Stringer declined, repeatedly, to comment directly on Spitzer's prostitution scandal.

When I asked if his wife's presence at his first media availability after Spitzer's announcement wasn't itself a tacit comment on Spitzer's history, Stringer said, "There's a reason I asked Elyse to join me today. It's because we convinced my mother and my stepfather that they could watch Miles and we could get out here and do this."

(Miles is one of Stringer's two young sons.)

Stringer also said he would run the comptroller's office "through the lens of collaboration and integrity."

The former famously promised to "steamroll" Albany until he was felled by a prostitution scandal.

New Yorkers, said Stringer, "need to trust the comptroller to watch their backs," he said. "They've got to trust the comptroller, who's gonna watch out for their pension money."

And he chided Spitzer for deciding to opt out of the campaign finance system, which frees him from having to raise a lot of money in a short amount of time and from spending limits.

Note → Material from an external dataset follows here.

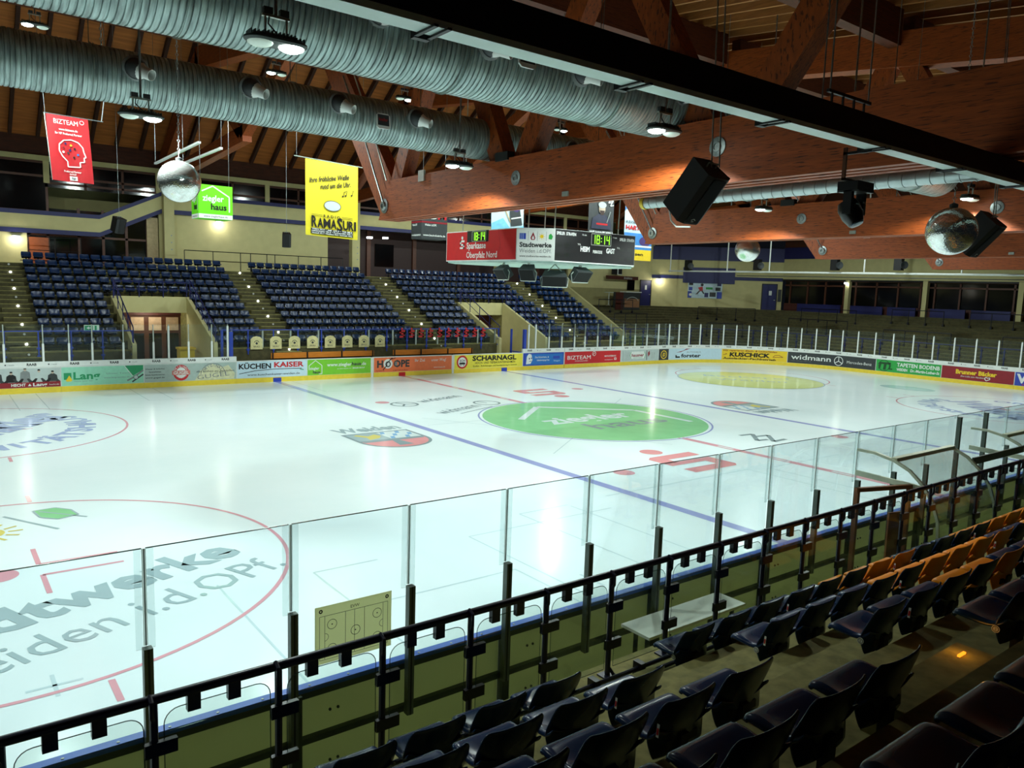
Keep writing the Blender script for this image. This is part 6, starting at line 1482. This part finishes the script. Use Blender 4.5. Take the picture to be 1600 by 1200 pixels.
barrier((38.8, 2.6), (38.8, -1.6), 3, 'dark crowd barrier high on the terrace below the right windows')
barrier((30.2, 18.9), (32.2, 16.9), 2, 'dark crowd barrier at the bend of the lower terrace')
barrier((24.2, 25.4), (28.2, 25.4), 3, 'dark crowd barrier in front of the snack kiosk')
t = thing('front_railing', (31.4, 6, 1.15), 'dark blue railing along the front of the end terrace behind the glass', 'railing')
pts = [(19.2, 18.1), (28.6, 18.1), (31.4, 15.3), (31.4, -14)]
b = MB(); b.tube([(x, y, 2.25) for x, y in pts], .03, navy, 6); b.build('top_rail', t, 40)
for (a, c), (e, g) in zip(pts[:-1], pts[1:]):
    n = int(math.hypot(e-a, g-c)/1.25)
    for k in range(n):
        x, y = a+(e-a)*k/n, c+(g-c)*k/n; b = MB(); b.box((x-.03, y-.03, 0), (x+.03, y+.03, 2.25), navy); b.box((x-.09, y-.05, 2.0), (x+.09, y+.05, 2.1), navy); b.box((x-.09, y-.05, 1.6), (x+.09, y+.05, 1.7), navy); b.build('post', t)
rail_thing('black handrail slanting down beside the end of the far stand', [(20.0, 24.5, tz((20, 24.5))), (21.5, 21.5, tz((21.5, 21.5))), (23, 18.6, tz((23, 18.6)))], 3)
for k in range(6):
    x = 33.4+.68*k; b = MB(); z = tz((x, 12.2)); b.lathe((x-.02, 12.2-.25*k*0, z-.06), (-1, 0, 0), [(.05, 0), (.05, .02), (0, .025)], amber, 8)
    tag(b.build('step_light'), 'amber step light on the end terrace stairs, %s from the bottom' % nth(k+1), 'light', 'amber step lights of the end terrace')
b = MB(); b.box((-15.78, -19.66, NZ0+NDZ*3.5), (-15.70, -19.645, NZ0+NDZ*3.5+.012), amber)
"""amber stair lamp near the camera"""
t_ = tag(b.build('step_light'), 'amber step lamp low on the near stand aisle stairs', 'light')
L = bpy.data.lights.new('amber_light', 'POINT'); L.energy = .35; L.color = (1, .42, .05); L.shadow_soft_size = .03
lo = bpy.data.objects.new('amber_light', L); C.objects.link(lo); lo.location = (-15.73, -19.63, NZ0+NDZ*3.5+.08)
bpy.context.view_layer.update()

"We actually were surprised that someone who had been a proponent of campaign financing is not really in the system," he said. "But listen, money doesn't buy the comptroller's office."

Use of personal wealth has been a recurring theme for Spitzer in political career. He leveraged his father's real-estate money when he first ran for state attorney general, and was roundly criticized for it by his Democratic opponents in 1994, when he lost, and in 1998, when he won.